▶ **WHAT IS NEEDED**: Within the records below, find each line that holds the string "empty", then copy it.

start MATERIAL PROVIDED

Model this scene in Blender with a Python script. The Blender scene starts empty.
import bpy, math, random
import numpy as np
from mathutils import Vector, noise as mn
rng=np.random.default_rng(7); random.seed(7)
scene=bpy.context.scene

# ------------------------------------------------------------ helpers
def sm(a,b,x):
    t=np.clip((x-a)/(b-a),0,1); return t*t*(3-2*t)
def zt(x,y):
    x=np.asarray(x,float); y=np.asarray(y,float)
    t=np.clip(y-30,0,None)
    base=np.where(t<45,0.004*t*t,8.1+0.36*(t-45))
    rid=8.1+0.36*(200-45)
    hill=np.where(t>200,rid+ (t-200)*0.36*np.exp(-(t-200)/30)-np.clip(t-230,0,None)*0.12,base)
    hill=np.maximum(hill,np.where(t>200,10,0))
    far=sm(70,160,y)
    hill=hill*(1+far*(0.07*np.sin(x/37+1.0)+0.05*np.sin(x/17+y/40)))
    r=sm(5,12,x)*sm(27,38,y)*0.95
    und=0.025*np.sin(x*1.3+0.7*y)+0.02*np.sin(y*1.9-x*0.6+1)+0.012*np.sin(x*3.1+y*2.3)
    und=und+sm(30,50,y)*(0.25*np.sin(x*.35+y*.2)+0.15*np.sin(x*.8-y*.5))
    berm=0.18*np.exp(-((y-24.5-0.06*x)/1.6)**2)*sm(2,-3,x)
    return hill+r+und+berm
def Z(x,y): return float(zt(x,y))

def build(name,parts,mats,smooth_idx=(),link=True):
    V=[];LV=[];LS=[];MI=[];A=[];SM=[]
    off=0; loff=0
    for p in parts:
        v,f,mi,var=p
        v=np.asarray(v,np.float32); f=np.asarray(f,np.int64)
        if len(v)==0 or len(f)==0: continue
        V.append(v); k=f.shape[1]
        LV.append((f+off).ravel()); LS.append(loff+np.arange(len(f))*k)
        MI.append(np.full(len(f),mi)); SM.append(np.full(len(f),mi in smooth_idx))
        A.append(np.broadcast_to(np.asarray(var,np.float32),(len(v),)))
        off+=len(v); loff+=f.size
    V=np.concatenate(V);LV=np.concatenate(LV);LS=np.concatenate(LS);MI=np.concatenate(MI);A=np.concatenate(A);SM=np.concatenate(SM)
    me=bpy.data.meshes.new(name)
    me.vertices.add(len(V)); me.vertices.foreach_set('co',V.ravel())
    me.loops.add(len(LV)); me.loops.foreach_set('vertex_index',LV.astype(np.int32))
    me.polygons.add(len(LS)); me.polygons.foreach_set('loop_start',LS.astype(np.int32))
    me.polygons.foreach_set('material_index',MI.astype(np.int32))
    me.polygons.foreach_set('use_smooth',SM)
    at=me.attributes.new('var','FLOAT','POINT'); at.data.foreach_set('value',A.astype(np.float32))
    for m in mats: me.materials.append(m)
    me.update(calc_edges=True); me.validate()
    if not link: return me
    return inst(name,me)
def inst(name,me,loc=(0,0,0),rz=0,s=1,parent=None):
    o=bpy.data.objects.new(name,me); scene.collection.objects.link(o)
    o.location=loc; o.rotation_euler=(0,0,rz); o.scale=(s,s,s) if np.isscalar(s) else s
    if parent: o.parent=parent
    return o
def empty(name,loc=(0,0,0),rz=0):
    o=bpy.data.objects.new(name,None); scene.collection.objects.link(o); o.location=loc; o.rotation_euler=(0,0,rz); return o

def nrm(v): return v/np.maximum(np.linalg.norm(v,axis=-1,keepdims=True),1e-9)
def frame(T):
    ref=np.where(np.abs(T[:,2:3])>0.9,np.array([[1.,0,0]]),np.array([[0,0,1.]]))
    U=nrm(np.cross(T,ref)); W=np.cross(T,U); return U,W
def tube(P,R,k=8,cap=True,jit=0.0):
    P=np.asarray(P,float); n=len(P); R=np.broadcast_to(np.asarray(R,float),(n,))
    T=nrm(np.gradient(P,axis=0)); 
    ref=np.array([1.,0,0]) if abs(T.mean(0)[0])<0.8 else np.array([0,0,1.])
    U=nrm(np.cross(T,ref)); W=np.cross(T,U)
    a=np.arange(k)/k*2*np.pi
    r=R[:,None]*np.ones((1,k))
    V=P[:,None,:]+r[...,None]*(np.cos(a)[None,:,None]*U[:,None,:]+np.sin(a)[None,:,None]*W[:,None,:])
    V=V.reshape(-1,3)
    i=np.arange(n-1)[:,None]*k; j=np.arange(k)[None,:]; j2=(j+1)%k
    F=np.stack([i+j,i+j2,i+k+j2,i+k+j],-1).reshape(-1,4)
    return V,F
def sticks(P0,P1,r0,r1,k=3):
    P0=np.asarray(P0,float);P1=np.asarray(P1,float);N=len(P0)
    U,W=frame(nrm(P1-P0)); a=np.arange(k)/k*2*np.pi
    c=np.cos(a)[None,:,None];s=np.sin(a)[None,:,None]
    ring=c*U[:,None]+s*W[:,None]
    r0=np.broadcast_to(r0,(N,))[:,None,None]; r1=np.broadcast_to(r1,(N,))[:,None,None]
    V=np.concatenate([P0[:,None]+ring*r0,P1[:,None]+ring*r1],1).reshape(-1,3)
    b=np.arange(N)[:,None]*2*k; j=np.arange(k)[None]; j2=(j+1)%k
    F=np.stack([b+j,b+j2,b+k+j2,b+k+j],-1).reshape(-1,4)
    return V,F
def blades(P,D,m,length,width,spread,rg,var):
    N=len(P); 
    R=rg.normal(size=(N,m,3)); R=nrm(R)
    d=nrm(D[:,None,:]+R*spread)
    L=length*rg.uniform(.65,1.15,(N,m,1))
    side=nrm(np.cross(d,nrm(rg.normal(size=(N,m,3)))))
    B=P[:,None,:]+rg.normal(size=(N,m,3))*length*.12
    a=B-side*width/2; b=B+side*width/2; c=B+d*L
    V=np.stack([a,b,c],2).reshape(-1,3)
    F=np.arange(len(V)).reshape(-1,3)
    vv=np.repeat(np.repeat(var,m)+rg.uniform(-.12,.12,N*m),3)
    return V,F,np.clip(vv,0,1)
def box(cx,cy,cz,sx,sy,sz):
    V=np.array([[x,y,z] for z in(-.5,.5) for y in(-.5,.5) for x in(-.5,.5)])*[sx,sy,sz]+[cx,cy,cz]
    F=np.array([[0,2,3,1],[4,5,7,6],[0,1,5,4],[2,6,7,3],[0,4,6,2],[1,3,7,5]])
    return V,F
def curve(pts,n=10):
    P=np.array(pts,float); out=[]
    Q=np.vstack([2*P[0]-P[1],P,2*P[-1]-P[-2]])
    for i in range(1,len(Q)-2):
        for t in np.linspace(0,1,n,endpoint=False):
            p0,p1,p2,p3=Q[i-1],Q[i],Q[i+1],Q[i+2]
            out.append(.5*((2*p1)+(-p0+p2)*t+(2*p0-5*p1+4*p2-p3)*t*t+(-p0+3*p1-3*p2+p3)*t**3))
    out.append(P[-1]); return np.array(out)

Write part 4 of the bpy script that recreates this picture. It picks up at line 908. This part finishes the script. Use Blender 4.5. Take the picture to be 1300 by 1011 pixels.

end MATERIAL PROVIDED

▶ **EXERCISE OUTPUT**:
Model this scene in Blender with a Python script. The Blender scene starts empty.
def empty(name,loc=(0,0,0),rz=0):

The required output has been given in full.